WOMEN TALKING: safety and its costs

Photo caption: Judith Ivey and Claire Foy in WOMEN TALKING. Courtesy of United Artists Releasing.

In the drama Women Talking, a Mennonite farming settlement is rocked by predatory sexual abuse; some of the men are locked up, and the rest are away trying to bail them out. That leaves the women a moment to decide whether to stay and fight off the the men or to abandon their homes and flee for safety.

This is based on actual events in a Mennonite colony in Bolivia in 2011 – and the story was told in the slightly fictionalized book by Miriam Toews, then adapted into this screenplay by director Sarah Polley.

The women know that the return of the men in imminent, so they are under a deadline to debate whether to stay and fight or to leave. IMO that is a false choice, because they really can’t expect to fend off the abuse from the men in such an isolated environs. What they are really doing is assessing the cost of leaving – losing their husbands and older sons, the community that they have invested their lives in building and any possessions that they can’t carry on a horse-drawn buggy. The drama in Women Talking stems from the life and death consequences of their decision, as well as its urgency. It does seem to me that,once they have made a decision, it takes a lot of movie running time to implement it.

Ben Whislaw, Rooney Mara and Claire Foy in WOMEN TALKING. Courtesy of United Artists Releasing.

This is essentially a six-hander, with almost all the dialogue between the women played by Claire Foy, Rooney Mara, Jessie Buckley, Judith Ivey and Sheila McCarthy and the one remaining man, the gentle schoolteacher August (Ben Whislaw). August is serving as the taker of minutes.

This is an exceptionally well-acted movie. All six actors are superb. Frances McDormand produced Women Talking and plays an almost non-speaking role, although she ably deploys her fierce visage.

Jessie Buckley in WOMEN TALKING. Courtesy of United Artists Releasing.

Claire Foy’s character has the most pivotal moment, and Jessie Buckley’s gets some sparks, too. The scenes with Whislaw and Rooney are especially heartbreaking.

The Wife liked Women Talking much more than I did (and she had read much of the book, but paused, not wanting to spoil the movie). There were plot points that confused me, and I was impatient with all the decision-making process.

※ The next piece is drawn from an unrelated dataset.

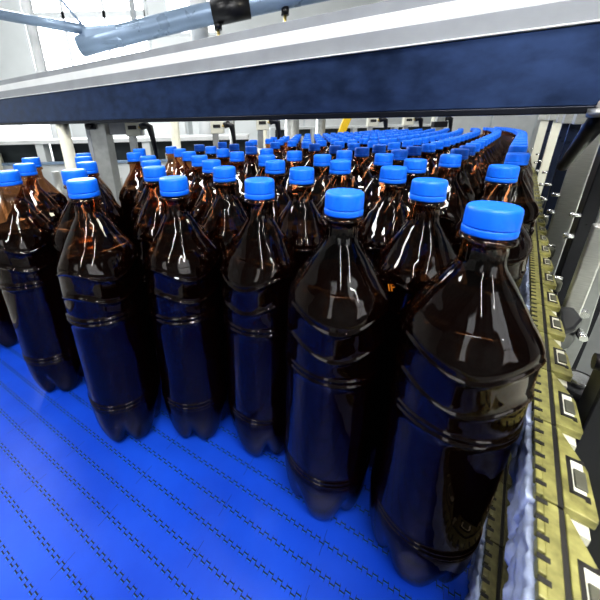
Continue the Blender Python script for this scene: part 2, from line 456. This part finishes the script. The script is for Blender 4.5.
# one more at the far left, its body cut by the photo's edge
place_bottle(-.535, .545, 'brown bottle cut by the left edge of the photo, only its lower body showing', 'bottles in the front line')

# raised letters on the wedged bottle's shoulder, their orange glint put into the colour
def letters(txt, pos, az, size, tilt, roll, m, parent):
    cu = bpy.data.curves.new('raised_lettering', 'FONT'); cu.body = txt; cu.size = size; cu.extrude = .0003; cu.align_x = 'CENTER'; cu.align_y = 'CENTER'
    ob = bpy.data.objects.new('raised_lettering', cu); C.objects.link(ob)
    me = bpy.data.meshes.new_from_object(ob.evaluated_get(bpy.context.evaluated_depsgraph_get()))
    bpy.data.objects.remove(ob); bpy.data.curves.remove(cu)
    me.materials.clear(); me.materials.append(m)
    o = link(bpy.data.objects.new('raised_lettering', me), parent)
    W = Matrix.Translation(pos) @ Matrix.Rotation(az + PI / 2, 4, 'Z') @ Matrix.Rotation(PI / 2 - tilt, 4, 'X') @ Matrix.Rotation(roll, 4, 'Z')
    P = Matrix.Translation(parent.location) @ Matrix.Rotation(parent.rotation_euler.z, 4, 'Z')
    o.matrix_local = P.inverted() @ W
wedged = [o for o in bpy.data.objects if o.get('label') == FRONT['f7']][0]
azl = math.radians(-141)
letters('IF', Vector((wedged.location.x + .0462 * math.cos(azl), wedged.location.y + .0462 * math.sin(azl), .2655)), azl, .010, math.radians(14), math.radians(24), MS['letter_glint'], wedged)

# ------------------------------------------------------------------ belt
BL = [(-.75, -.5), (-.64, .3), (-.60, .62), (-.52, .82), (-.38, .96), (-.22, 1.14), (-.07, 1.46), (.12, 1.95), (.45, 2.3), (.95, 2.75), (1.4, 3.0)]
BR = [tuple((RN * (.060 + off(d)) + RD * d)[:2]) for d in (3.1, 2.8, 2.5, 2.2, 1.9, 1.6, .8, 0, -.5)]
belt = MB().prism(BL + BR, -.012, 0).build('conveyor_belt', MS['belt'])
tag(belt, 'bright blue modular plastic conveyor belt with zigzag hinge lines under the bottles', 'conveyor belt')
fr = empty('conveyor_side_rail', (0, 0, 0))
mb = MB()
for a, b in zip(BL, BL[1:]):
    a = Vector((*a, 0)); b = Vector((*b, 0)); d = (b - a); L_ = d.length; ang = math.atan2(d.y, d.x)
    M = Matrix.Translation(a) @ Matrix.Rotation(ang, 4, 'Z')
    mb.box((-.004, .004, -.16), (L_ + .004, .016, .012), M, .002)
mb.build('side_plate', MS['steel'], fr)
for x, y in [(-.63, .58), (-.13, 1.4), (1.0, 2.85)]:
    MB().box((x - .03, y - .03, -.9), (x + .03, y + .03, -.02), None, .003).build('leg', MS['post'], fr)
tag(fr, 'low stainless side frame along the left edge of the blue belt', 'conveyor frame')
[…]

I was very disappointed, because I am a longstanding admirer of Sarah Polley. Polley’s very first film, Away from Her, was my pick for best film of 2007, and Polley’s adapted screenplay was Oscar-nominated. She followed that by directing her original screenplay Take This Waltz, with its remarkable performance by Michelle Williams, and the astonishing autobiographical documentary Stories We Tell.

Polley’s screenplay for Women Talking has also been Oscar-nominated, but it’s a failure anytime I am watching a movie and thinking about anything other than what is going to happen to her next? In Women Talking, I kept thinking about stuff like has it only been an hour?, THAT would never happen and was this originally a stage play? That’s never good, and it’s not what Polley intended.

A Mennonite colony in 2011 Bolivia is an odd setting for a Monkees song to pop up, but Polley’s use of Daydream Believer is inspired (and I think I recognized Anne Murray’s cover over the closing credits). Polley had brilliantly used Video Killed the Radio Star in Take This Waltz.

So, Women Talking is original and strongly acted, but not the most watchable movie.